Excluída
A Ana me ligou no final da tarde de sexta: “E aí, você vem?”
Eu não fazia ideia sobre o que ela estava falando. Foi então que a Ana se deu conta de que eu não estava no Facebook, portanto, não sabia da festa que a turma havia armado. Como eu não havia me pronunciado, ela resolveu ligar para saber se eu estava viva.
O cerco está apertando. Antes eu trocava e-mails com os amigos com uma certa frequência, agora todos debandaram, só um ou outro lembra que eu não estou nas redes sociais e faz a caridade de me manter informada sobre o que acontece no universo.
Não tenho vontade de ter perfil em lugar algum (e mesmo assim tenho, criados e postados por pessoas que não sei quem são). Instagram, twitter, whatsapp, nada disso me seduz, não conseguiria tempo para esse contato eletrizante. Ainda me custa compreender pessoas que deixam o iPhone sobre a mesa do restaurante, que precisam fotografar cada minuto vivido, que desmaiam quando esquecem o celular em casa. Eu deveria ter me alistado na expedição de colonização de Marte, onde certamente eu me sentiria menos deslocada do que aqui na Terra.
Mas não me alistei, então terei que me ajustar à nova ordem social do meu planeta.
Óbvio que a tecnologia não é a vilã da história, e sim o uso obsessivo que se faz dela. Para quem tem autocontrole, esses gadgets são fascinantes por seu dinamismo, modernidade, capacidade de agregação, de agilização de tarefas, e ainda resolvem a questão do anonimato, com o qual ninguém mais quer lidar. As redes transformaram palco e plateia numa coisa só: todos são espectadores de todos, ao mesmo tempo que possuem um holofote sobre si. Já que existir virou sinônimo de “quantos me curtem”, a população mundial conseguiu um jeito de ficar quite com o próprio ego.

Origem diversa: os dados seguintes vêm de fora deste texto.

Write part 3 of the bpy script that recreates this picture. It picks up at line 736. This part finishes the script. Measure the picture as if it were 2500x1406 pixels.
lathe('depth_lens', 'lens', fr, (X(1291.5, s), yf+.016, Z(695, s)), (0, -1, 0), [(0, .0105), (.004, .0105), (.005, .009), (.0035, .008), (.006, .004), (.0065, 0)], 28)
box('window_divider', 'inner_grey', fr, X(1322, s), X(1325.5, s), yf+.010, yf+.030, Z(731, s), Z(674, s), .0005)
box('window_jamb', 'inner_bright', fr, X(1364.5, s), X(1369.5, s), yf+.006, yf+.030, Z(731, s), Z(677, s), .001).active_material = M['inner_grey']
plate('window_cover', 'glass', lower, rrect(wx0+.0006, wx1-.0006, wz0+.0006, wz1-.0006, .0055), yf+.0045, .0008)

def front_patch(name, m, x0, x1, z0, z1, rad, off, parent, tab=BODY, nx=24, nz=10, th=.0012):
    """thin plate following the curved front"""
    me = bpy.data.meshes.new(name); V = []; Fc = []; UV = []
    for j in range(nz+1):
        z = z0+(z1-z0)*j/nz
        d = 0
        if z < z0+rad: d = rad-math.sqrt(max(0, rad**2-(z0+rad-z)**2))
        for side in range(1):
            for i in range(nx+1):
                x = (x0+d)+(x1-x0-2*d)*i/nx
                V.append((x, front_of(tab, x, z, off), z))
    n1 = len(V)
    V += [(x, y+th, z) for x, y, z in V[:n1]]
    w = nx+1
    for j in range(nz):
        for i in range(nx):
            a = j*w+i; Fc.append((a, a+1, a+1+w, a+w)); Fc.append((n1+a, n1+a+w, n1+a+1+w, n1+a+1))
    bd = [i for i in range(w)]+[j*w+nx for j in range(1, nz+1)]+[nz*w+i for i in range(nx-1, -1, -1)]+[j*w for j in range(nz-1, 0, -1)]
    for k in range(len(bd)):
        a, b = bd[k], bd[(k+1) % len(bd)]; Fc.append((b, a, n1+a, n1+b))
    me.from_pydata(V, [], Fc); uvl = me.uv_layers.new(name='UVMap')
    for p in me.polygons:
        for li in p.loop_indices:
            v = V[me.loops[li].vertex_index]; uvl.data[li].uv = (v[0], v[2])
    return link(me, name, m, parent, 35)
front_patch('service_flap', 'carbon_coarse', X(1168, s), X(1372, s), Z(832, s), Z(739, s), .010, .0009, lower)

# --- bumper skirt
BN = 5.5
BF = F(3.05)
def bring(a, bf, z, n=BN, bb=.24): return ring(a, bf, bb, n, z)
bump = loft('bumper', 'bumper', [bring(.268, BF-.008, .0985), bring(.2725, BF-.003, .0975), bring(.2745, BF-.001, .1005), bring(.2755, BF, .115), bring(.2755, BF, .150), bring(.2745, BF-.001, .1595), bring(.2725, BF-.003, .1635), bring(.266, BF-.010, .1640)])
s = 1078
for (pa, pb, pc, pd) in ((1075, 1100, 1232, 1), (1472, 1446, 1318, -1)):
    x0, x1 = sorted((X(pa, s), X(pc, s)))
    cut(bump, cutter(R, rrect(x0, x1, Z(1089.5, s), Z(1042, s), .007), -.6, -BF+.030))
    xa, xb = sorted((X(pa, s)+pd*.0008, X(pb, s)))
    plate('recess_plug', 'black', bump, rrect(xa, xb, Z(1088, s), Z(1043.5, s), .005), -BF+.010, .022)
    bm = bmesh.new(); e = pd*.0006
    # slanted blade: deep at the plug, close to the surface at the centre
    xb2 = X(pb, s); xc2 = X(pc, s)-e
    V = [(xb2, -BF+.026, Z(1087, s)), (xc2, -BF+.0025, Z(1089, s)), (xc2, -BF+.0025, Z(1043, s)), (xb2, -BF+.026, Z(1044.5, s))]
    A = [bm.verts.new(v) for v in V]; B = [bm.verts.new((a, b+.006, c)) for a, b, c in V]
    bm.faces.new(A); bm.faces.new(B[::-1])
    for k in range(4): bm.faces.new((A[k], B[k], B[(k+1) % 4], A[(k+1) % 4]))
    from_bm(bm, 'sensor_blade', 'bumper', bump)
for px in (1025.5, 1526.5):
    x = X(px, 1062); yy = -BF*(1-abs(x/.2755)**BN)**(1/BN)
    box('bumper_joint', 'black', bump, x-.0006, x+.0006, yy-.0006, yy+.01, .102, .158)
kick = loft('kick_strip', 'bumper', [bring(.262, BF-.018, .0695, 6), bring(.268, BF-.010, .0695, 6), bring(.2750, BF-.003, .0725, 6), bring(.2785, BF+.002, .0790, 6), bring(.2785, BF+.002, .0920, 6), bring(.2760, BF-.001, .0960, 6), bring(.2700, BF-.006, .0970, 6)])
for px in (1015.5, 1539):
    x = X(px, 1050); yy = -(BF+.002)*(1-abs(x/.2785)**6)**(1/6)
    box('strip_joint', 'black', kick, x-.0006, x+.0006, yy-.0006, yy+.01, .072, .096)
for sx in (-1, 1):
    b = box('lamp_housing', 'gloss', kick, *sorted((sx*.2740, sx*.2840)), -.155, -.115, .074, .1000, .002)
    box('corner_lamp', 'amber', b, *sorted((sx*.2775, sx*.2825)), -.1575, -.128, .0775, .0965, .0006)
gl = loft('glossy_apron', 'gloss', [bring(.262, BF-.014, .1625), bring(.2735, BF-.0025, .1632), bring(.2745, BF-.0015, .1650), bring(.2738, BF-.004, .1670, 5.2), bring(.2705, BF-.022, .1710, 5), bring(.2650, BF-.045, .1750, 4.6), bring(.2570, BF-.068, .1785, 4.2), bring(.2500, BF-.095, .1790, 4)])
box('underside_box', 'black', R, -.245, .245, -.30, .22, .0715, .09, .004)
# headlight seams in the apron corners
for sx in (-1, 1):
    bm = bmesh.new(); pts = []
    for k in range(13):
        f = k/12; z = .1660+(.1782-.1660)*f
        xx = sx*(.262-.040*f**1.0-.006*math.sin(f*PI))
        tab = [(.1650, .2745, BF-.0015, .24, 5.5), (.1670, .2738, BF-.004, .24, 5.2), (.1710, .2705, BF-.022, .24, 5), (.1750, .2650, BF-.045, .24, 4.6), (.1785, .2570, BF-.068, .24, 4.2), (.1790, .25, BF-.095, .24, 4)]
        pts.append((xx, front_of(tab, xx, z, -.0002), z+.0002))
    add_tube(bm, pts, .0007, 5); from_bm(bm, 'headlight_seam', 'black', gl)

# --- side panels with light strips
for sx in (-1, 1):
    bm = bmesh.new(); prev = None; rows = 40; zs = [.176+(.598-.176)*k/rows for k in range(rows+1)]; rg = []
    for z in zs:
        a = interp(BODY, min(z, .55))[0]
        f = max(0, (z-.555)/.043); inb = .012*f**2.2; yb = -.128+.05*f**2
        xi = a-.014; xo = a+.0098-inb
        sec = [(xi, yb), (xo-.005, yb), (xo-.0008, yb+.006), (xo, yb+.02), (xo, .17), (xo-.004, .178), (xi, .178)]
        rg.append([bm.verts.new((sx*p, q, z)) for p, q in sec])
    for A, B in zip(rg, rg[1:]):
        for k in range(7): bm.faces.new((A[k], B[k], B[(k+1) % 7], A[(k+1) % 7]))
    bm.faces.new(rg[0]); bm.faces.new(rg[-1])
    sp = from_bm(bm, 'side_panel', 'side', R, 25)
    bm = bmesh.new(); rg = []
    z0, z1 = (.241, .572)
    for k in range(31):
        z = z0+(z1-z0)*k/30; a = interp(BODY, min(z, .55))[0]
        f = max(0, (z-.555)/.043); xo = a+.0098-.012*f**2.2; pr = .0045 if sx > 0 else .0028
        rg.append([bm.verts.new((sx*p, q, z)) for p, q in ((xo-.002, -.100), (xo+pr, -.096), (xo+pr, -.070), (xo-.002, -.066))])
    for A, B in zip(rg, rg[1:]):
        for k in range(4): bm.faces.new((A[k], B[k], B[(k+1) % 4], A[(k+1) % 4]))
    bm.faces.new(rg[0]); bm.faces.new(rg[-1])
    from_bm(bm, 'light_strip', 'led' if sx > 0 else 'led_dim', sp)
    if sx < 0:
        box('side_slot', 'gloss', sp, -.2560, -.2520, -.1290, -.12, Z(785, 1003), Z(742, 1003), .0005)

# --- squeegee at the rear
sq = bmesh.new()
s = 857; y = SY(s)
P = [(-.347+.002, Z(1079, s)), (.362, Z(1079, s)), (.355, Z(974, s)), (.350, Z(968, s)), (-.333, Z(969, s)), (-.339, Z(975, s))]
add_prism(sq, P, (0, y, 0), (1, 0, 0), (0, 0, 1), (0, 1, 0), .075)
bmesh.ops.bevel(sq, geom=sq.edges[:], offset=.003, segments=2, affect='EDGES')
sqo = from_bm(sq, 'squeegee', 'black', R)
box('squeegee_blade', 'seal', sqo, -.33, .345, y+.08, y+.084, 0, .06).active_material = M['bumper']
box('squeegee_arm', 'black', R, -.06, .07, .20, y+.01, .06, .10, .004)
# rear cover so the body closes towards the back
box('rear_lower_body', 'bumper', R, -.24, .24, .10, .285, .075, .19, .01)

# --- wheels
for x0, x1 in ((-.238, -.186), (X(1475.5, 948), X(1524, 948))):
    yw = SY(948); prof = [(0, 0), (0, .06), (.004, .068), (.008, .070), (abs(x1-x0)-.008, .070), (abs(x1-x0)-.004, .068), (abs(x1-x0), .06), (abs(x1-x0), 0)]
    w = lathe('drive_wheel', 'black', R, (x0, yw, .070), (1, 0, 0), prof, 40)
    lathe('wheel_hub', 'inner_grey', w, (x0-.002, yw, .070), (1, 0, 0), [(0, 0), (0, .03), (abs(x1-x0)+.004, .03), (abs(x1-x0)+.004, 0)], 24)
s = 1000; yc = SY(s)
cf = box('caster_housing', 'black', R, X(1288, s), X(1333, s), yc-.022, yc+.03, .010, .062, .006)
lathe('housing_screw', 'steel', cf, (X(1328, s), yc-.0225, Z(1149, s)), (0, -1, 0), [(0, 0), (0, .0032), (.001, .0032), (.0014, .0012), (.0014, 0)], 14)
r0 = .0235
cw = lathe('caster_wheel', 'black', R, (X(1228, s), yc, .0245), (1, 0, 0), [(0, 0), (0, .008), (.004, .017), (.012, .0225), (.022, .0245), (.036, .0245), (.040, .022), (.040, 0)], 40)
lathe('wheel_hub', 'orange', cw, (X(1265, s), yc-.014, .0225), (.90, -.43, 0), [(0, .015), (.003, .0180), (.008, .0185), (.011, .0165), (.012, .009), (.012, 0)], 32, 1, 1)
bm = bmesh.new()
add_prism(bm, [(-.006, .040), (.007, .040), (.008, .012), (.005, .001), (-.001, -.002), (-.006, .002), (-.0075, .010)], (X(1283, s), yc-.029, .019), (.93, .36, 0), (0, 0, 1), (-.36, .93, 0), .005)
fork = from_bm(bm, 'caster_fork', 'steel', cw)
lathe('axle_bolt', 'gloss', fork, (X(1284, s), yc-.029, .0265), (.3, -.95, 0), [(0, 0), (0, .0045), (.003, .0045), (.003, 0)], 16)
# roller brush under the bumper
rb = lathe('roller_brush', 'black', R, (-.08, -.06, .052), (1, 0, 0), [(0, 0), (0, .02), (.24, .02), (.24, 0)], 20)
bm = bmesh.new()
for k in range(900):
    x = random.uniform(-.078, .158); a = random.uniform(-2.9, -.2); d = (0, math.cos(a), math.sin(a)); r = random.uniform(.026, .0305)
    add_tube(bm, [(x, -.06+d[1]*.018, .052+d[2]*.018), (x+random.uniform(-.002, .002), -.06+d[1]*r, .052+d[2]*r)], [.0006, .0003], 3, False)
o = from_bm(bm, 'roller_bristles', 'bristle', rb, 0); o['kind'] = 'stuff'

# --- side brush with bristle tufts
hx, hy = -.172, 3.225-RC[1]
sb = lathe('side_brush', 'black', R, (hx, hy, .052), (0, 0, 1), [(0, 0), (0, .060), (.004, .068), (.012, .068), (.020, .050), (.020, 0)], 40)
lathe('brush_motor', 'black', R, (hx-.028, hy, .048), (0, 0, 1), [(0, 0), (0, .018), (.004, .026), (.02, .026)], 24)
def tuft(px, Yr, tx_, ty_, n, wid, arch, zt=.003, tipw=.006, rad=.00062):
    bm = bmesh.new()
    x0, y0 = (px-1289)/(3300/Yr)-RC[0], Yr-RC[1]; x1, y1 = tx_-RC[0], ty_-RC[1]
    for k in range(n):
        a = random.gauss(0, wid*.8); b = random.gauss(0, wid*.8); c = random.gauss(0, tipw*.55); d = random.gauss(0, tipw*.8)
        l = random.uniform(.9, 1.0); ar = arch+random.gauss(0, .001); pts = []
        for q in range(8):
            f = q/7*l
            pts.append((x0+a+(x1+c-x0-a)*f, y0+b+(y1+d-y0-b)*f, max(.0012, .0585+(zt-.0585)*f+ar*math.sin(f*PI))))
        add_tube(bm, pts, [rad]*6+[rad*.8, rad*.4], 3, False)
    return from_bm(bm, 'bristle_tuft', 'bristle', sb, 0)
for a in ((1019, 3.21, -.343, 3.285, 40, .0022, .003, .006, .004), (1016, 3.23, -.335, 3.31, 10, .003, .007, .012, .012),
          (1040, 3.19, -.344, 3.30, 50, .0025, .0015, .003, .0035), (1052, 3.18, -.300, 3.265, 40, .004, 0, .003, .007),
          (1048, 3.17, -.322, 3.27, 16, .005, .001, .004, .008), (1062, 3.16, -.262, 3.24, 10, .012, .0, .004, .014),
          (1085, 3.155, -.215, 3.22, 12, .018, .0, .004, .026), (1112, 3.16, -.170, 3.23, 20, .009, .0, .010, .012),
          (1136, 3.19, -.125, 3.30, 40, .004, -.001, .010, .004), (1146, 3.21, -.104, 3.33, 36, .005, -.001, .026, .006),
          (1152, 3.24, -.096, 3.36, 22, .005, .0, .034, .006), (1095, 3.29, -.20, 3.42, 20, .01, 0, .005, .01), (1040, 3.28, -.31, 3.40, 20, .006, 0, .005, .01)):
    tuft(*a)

É muito provável que eu estivesse nas redes caso não escrevesse colunas em jornais. Como tenho esse canal de expressão semanalmente, não me faz falta outros. Ou não fazia. Estou nesse impasse agora: devo mergulhar com mais profundidade no mundo virtual? Reconheço três vantagens: acompanhar o que meus amigos andam tramando nas minhas costas, me atualizar com mais rapidez e oferecer aos meus leitores um perfil oficial. Além de me sentir menos mumificada.
Será isso que chamam de “se reinventar”?
Ando cada vez mais próxima da filosofia budista, exalto a desaceleração, prezo uma boa conversa, adoro ter tempo para meus livros, meu silêncio, minhas caminhadas. Não sinto falta de saber mais, de ter mais acesso à informação, de conhecer mais gente. Por outro lado, não quero me isolar dos amigos nem ficar sem assunto com eles – e com o mundo.
Que dúvida. Pela primeira vez, reflito sobre algo que, numa era em que se debate tudo, pouco se fala: o nosso direito de ser indiferente.